US-Iran talks hit Strait of Hormuz as Bitcoin volatility spikes
Iran has submitted its response to a US peace proposal on May 10, delivered via Pakistani mediators, as Strait of Hormuz tensions disrupt energy flows and rattle crypto markets. Iran’s Foreign Ministry spokesperson Esmaeil Baghaei confirmed the submission, framing the talks as focused on ending regional hostilities.
The US proposal seeks to: halt active hostilities, reopen the Strait of Hormuz, and address nuclear-program concerns. A US counter-proposal follows Iran’s earlier 14-point plan, with discussions reported since at least May 7. US Secretary of State Marco Rubio said a response was expected “imminently,” while President Trump suggested they would “soon know” if Iran is delaying.
Iranian officials (including Ali Safari and Abbas Araqchi) have emphasized stopping hostilities and reopening the Hormuz corridor, but the IRGC warned of retaliation, calling the US a blockade actor. The US reportedly struck at least two Iranian tankers on May 9, one day before Iran’s reply. Iran claims it could endure a blockade for 3–4 months.
Why this matters for traders: about one-fifth of global oil supply passes through the Strait of Hormuz. Historically, Bitcoin has shown dips tied to specific naval clashes, while broader flows have supported upside as traders treat Bitcoin as a hedge against geopolitical instability. Higher energy costs can also squeeze Bitcoin mining margins and concentrate hashrate among miners with cheaper power.
Scenario risk: renewed peace and Hormuz reopening could stabilize energy prices and reduce the geopolitical risk premium that supports Bitcoin. If conflict escalates, Bitcoin could swing by as much as ~5% on major headlines, with volatility potentially lasting into summer.
Neutral
This is likely neutral for price direction because it mixes two forces. On one hand, the risk of prolonged Strait of Hormuz disruptions (≈20% of global oil flow) can lift geopolitical hedging demand—past episodes of war/ship-seizure headlines have often produced “safe-haven” buying pressure in BTC. On the other hand, the same conflict path raises volatility, impacts energy costs, and can pressure mining economics, which can also translate into sell pressure around operational stress.

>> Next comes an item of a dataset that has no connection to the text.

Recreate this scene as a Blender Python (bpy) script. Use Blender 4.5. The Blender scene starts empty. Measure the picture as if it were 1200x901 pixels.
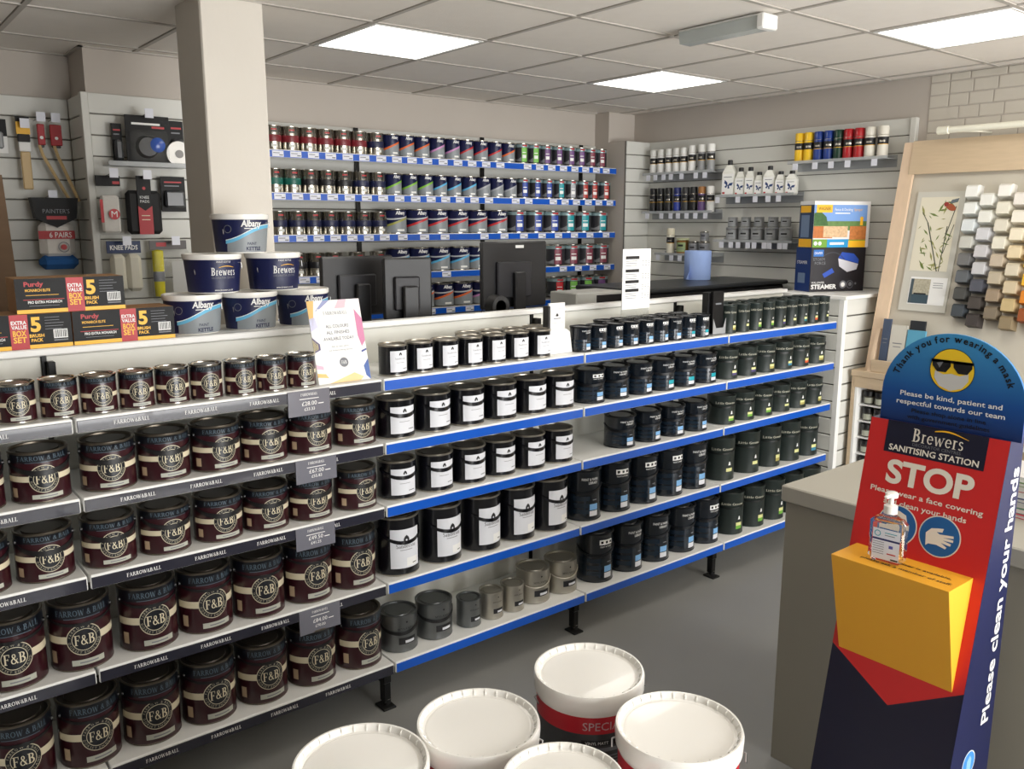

Short-term: traders may treat Bitcoin as a headline-driven instrument. The article’s setup (3–4 month blockade tolerance and ongoing tanker/naval incidents) points to continued event risk and larger intraday swings.
Long-term: if talks genuinely reopen the corridor and stabilize energy prices, the geopolitical risk premium that supports Bitcoin could fade, potentially reducing upside momentum. If escalation persists through the summer, volatility may remain elevated, keeping BTC sensitive to macro/energy signals rather than purely crypto-native flows.